→ DATA SECTION
• • • • •

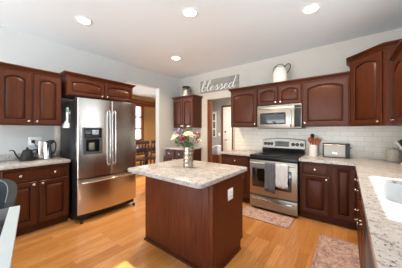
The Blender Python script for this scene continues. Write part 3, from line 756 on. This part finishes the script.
spoon('slotted wooden spatula leaning far right in the white crock', .36, .1, .275, 'spoon', 'slotted', 'spatula')
spoon('tall black ladle standing above the spoons in the crock', -.04, -.3, .365, 'matte', 'ladle', 'ladle')
T = thing('toaster', 'long stainless toaster with black ends on the right counter', 'toaster', (-.322, 3.59, ZC))
tw, td, th = .345, .16, .215
b = BM(); prof = []
for y0_, z0_, a0 in ((.03, th-.03, 180), (td-.03, th-.03, 90)):
    for i in range(6): a = R(a0 - 90*i/5); prof.append((y0_ + .03*math.cos(a), z0_ + .03*math.sin(a)))
prof = [(0, .014)] + prof + [(td, .014)]
loft(b, [[(x, y, z) for y, z in prof] for x in (.02, tw-.055)]); obj('shell', b, 'steel_soft', T)
for xa, xb in ((0, .02), (tw-.055, tw)):
    b = BM(); loft(b, [[(x, td/2+(y-td/2)*1.03, z*1.01) for y, z in prof] for x in (xa, xb)]); obj('end_cap', b, 'matte', T)
obj('base', Bx(.005, tw-.005, .006, td-.006, 0, .014), 'matte', T)
for y in (.045, .095): obj('bread_slot', Bx(.04, tw-.075, y, y+.028, th-.003, th+.001), 'matte', T)
obj('lever', Bx(tw, tw+.022, td/2-.02, td/2+.02, .15, .165, .004), 'matte', T)
obj('dial', lathe(BM(), [(.018, 0), (.018, .012), (0, .014)], 16, (tw, td/2, .07), Matrix.Rotation(PI/2, 3, 'Y')), 'nickel', T)
obj('emblem', Bx(.13, .19, -.0015, .0005, .06, .085), 'nickel', T)
T = thing('canister', 'white ceramic canister on the counter in the right corner', 'canister', (.50, 3.70, ZC))
obj('jar', lathe(BM(), [(0, 0), (.072, 0), (.079, .008), (.08, .15), (.076, .158)], 28), 'stone', T)
lo = obj('lid', lathe(BM(), [(.078, .156), (.081, .162), (.07, .17), (0, .173)], 28), 'stone', T); obj('knob', lathe(BM(), [(.008, .172), (.014, .18), (.012, .19), (0, .192)], 14), 'nickel', lo)
# knife block whose handles reach in from the right edge
T = thing('knife_block', 'dark knife block on a white foot at the right edge of the counter', 'knife block', (.60, 3.33, ZC), .15)
loft_b = BM()
prof = [(-.06, 0), (.08, 0), (.08, .07), (-.005, .225), (-.095, .175)]
loft(loft_b, [[(x, y, z) for x, z in prof] for y in (-.05, .05)]); obj('block', loft_b, 'dgrey', T); obj('foot', Bx(-.075, .09, -.06, .06, 0, .03, .006), 'plastic', T)
dirk = Vector((-.50, 0, .865)).normalized(); nrm = Vector((.865, 0, .5)).normalized()
for i in range(3):
    for j in range(2):
        K = thing('knife', ('chrome handled knife in the dark block, ' if i == 0 else 'black handled knife in the dark block, ') + ['lowest row', 'middle row', 'top row'][i] + (' near side' if j == 0 else ' far side'), 'knife', T.location, .15, 'knives in the block')
        p = Vector((-.05, 0, .20)) + nrm * (i-1) * .028 + Vector((0, (j-.5)*.045, 0))
        obj('handle', tube(BM(), [p - dirk*.0, p + dirk*.05, p + dirk*.115], [.010, .011, .010], 8), 'chrome' if i == 0 else 'matte', K)
        obj('blade', tube(BM(), [p - dirk*.10, p + dirk*.001], [.002, .006], 6), 'steel', K)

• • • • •

→ EXERCISE DETAILS
From the material above, copy everything exactly but the pictures.

→ THE OUTPUT
The Blender Python script for this scene continues. Write part 3, from line 756 on. This part finishes the script.
spoon('slotted wooden spatula leaning far right in the white crock', .36, .1, .275, 'spoon', 'slotted', 'spatula')
spoon('tall black ladle standing above the spoons in the crock', -.04, -.3, .365, 'matte', 'ladle', 'ladle')
T = thing('toaster', 'long stainless toaster with black ends on the right counter', 'toaster', (-.322, 3.59, ZC))
tw, td, th = .345, .16, .215
b = BM(); prof = []
for y0_, z0_, a0 in ((.03, th-.03, 180), (td-.03, th-.03, 90)):
    for i in range(6): a = R(a0 - 90*i/5); prof.append((y0_ + .03*math.cos(a), z0_ + .03*math.sin(a)))
prof = [(0, .014)] + prof + [(td, .014)]
loft(b, [[(x, y, z) for y, z in prof] for x in (.02, tw-.055)]); obj('shell', b, 'steel_soft', T)
for xa, xb in ((0, .02), (tw-.055, tw)):
    b = BM(); loft(b, [[(x, td/2+(y-td/2)*1.03, z*1.01) for y, z in prof] for x in (xa, xb)]); obj('end_cap', b, 'matte', T)
obj('base', Bx(.005, tw-.005, .006, td-.006, 0, .014), 'matte', T)
for y in (.045, .095): obj('bread_slot', Bx(.04, tw-.075, y, y+.028, th-.003, th+.001), 'matte', T)
obj('lever', Bx(tw, tw+.022, td/2-.02, td/2+.02, .15, .165, .004), 'matte', T)
obj('dial', lathe(BM(), [(.018, 0), (.018, .012), (0, .014)], 16, (tw, td/2, .07), Matrix.Rotation(PI/2, 3, 'Y')), 'nickel', T)
obj('emblem', Bx(.13, .19, -.0015, .0005, .06, .085), 'nickel', T)
T = thing('canister', 'white ceramic canister on the counter in the right corner', 'canister', (.50, 3.70, ZC))
obj('jar', lathe(BM(), [(0, 0), (.072, 0), (.079, .008), (.08, .15), (.076, .158)], 28), 'stone', T)
lo = obj('lid', lathe(BM(), [(.078, .156), (.081, .162), (.07, .17), (0, .173)], 28), 'stone', T); obj('knob', lathe(BM(), [(.008, .172), (.014, .18), (.012, .19), (0, .192)], 14), 'nickel', lo)
# knife block whose handles reach in from the right edge
T = thing('knife_block', 'dark knife block on a white foot at the right edge of the counter', 'knife block', (.60, 3.33, ZC), .15)
loft_b = BM()
prof = [(-.06, 0), (.08, 0), (.08, .07), (-.005, .225), (-.095, .175)]
loft(loft_b, [[(x, y, z) for x, z in prof] for y in (-.05, .05)]); obj('block', loft_b, 'dgrey', T); obj('foot', Bx(-.075, .09, -.06, .06, 0, .03, .006), 'plastic', T)
dirk = Vector((-.50, 0, .865)).normalized(); nrm = Vector((.865, 0, .5)).normalized()
for i in range(3):
    for j in range(2):
        K = thing('knife', ('chrome handled knife in the dark block, ' if i == 0 else 'black handled knife in the dark block, ') + ['lowest row', 'middle row', 'top row'][i] + (' near side' if j == 0 else ' far side'), 'knife', T.location, .15, 'knives in the block')
        p = Vector((-.05, 0, .20)) + nrm * (i-1) * .028 + Vector((0, (j-.5)*.045, 0))
        obj('handle', tube(BM(), [p - dirk*.0, p + dirk*.05, p + dirk*.115], [.010, .011, .010], 8), 'chrome' if i == 0 else 'matte', K)
        obj('blade', tube(BM(), [p - dirk*.10, p + dirk*.001], [.002, .006], 6), 'steel', K)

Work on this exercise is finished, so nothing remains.